If there’s one big obstacle to using the Velis Electro in its current mode, it’s the delay incurred by needing to charge the battery fully between flights, a process that takes between one and two hours, depending on the outlet and charging unit used. While a one-hour turnaround isn’t out of line—given the time it often takes to call the fuel truck and make the debrief/re-brief exchange typical at many schools—two hours makes for a long wait between lessons.
Swapping out battery packs is a future solution to this, or staggering lessons between the Velis Electro and its traditionally powered partner. But it still feels like it would work well—for now—in a boutique operation rather than a high-volume ATO or university program.

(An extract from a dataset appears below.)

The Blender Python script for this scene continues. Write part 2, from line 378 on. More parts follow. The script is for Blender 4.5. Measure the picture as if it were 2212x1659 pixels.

The Velis Electro features an empty weight of about 940 pounds (with batteries). Maximum weight is an artificially limited 1,320 lbs, when operated as an S-LSA in the U.S. Because of its EASA provenance and certification, it likely has room to grow beyond that. But Chan wouldn’t say yet.
For This Moment
The Velis Electro is fun to fly, with benign handling characteristics, and should adapt well into a primary training curriculum. Will its specific application be enough for early-adopting schools to take it on? That may be answered in part by the strong interest Chan says was expressed by such organizations at Sun ‘n Fun this year.
All told, we need these intermediate steps in order to make progress on our path towards sustainable aviation. I have a feeling this challenge is ripe for an S-curve leap in technology—or more creative solutions such as the one currently in progress with Pipistrel.